Open Letter: Dear Sunflower

By Adam HallenbeckSports Editor 


Dear Sunflower,


When I think about that first time I saw you, I don’t think about what was going on in my life or where we were or really anything along those lines like normal people would think about. I remember your eyes. The blue that surrounds your pupil seems deep as an ocean, but that wasn’t what caught my eye. It was the beautiful yellows and slight orange accents sitting on top, creating what looks like a sunflower. 

Since we started dating, it has been really humbling to learn more about what is behind those sunflowers into the garden that is your mind. What started as a nice, sweet and innocent girl turned into the strong, independent, passionate, and self-driven woman and partner that I know now. 

I wish I could see you working with all of those kids with your volunteer program, making their days brighter. I hear the ideas and wonderful thoughts you have about all of the children in the schools. I feel like that is a side of you I have always adored, but I’ve never gotten to witness for myself. 

I always knew that you had it though and I got the chance to see a glimpse of it. We were at the Museum of Fine Arts and we were sitting down on the ground, making do-it-yourself postcards out of tissue paper and recycled materials. There were kids and their moms, but you and your friend Paula just strolled on over and started your own masterpiece. I loiter in the other parts of the mall and come back to find you already done with this beautifully colored piece of paper. No words on it wasn’t really that special. You folded it up and started using it as a fan and weren’t really paying attention to anything when this little girl walked up to you and asked how you made the fan. 

Your eyes changed. You won’t believe me when I say that, but they did. They got brighter and a little bit bluer. They opened wider and it seemed like everything and anything was possible. It got that little girl so excited and inspired to make one, that she started to make one. After a few seconds of that, she asked for yours, you gave it to her and we were all on our way.

In my eyes, it had been such a wonderful moment to make that kid’s day even more spectacular than it already was. To you, it was normal. Helping people and inspiring and being a giving person, that was all just normal stuff for you. 

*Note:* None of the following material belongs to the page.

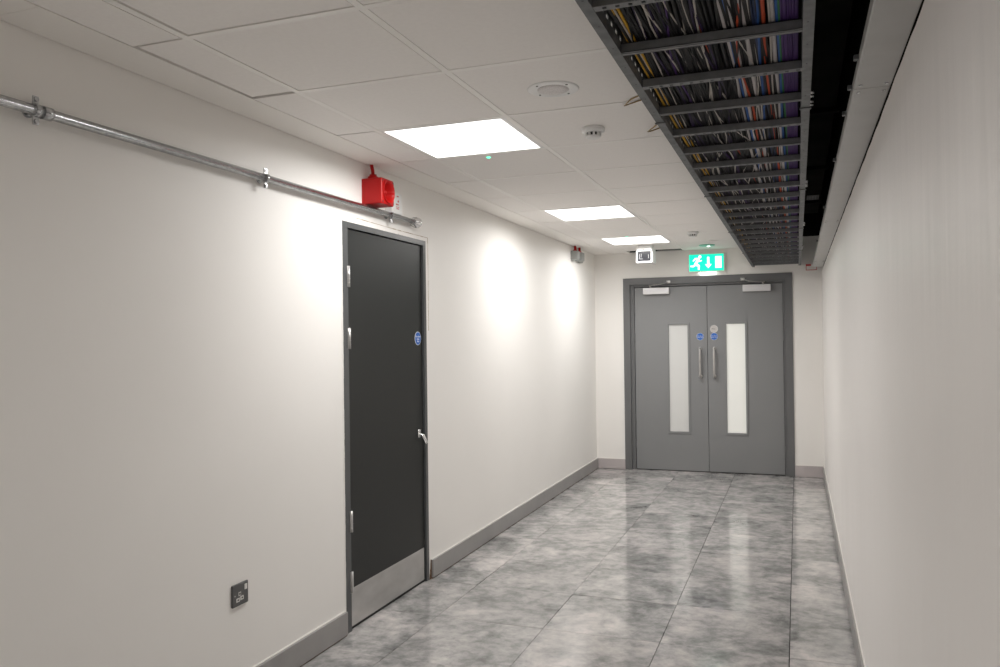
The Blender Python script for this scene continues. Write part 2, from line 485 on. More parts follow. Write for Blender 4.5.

I am reading this book right now called From Good to Great to Unstoppable, a self-help book that teaches and inspires you how to motivate yourself and become the best version of you that you want to be. To the author, Tim Grover, there were three different types of people. There were the Coolers, the people that couldn’t rise to the challenge but could handle it enough to pass it onto the next person, the Closer. The Closer would be a person that had the skill and talent to finish the job, but soaks up all the glory and takes up the hype. The Cleaner, the most important and the most unstoppable, does all of the work that everyone else does but doesn’t look for credit. They are never satisfied by being done with a goal they have achieved. They acknowledge that they achieved, but they keep moving forward. They are not satisfied. 

I see you as a Cleaner. Not because you are always striving to make a child happier or that you are working to solve all of the world’s problems with every breath you take, but because you don’t look for rewards. You don’t look for approval and nothing in your life has been done with the choices and influences of other people. Everything you have wanted to do, you have done and all on your own will. Whether it is moving out of your house to start your own life or if it is traveling across the U.S. and the globe to learn and continue educating yourself, it has all been you. 

That is something that separates me from where I am and where I want to be. I keep blaming that tendency of looking for other people’s approval on my career, that it is all a career based thing. There are two things I need to change. One, I need to stop making excuses. I can say that I am doing that, but I have to actively work on not doing it. The second, let it all go. Let the care go away, I need to start doing things for me. It is my life, why let others control my decisions? 

Thank you for helping me grow. I know it can be a lot sometimes. I know it can get frustrating and repetitive but I want you to know that it all isn’t for nothing. I feel like I have finally gotten the time to look at myself and become happier with myself, rather than worrying about everything on the outside. 

Thanks to you; I see me. Without your sunflowers, I don’t know if the sun would have ever really come out. You always ask me what I think about when I do look into your eyes– it is this. All of this. You inspire me to be a better version of myself and that is something I may never be able to fully repay you for.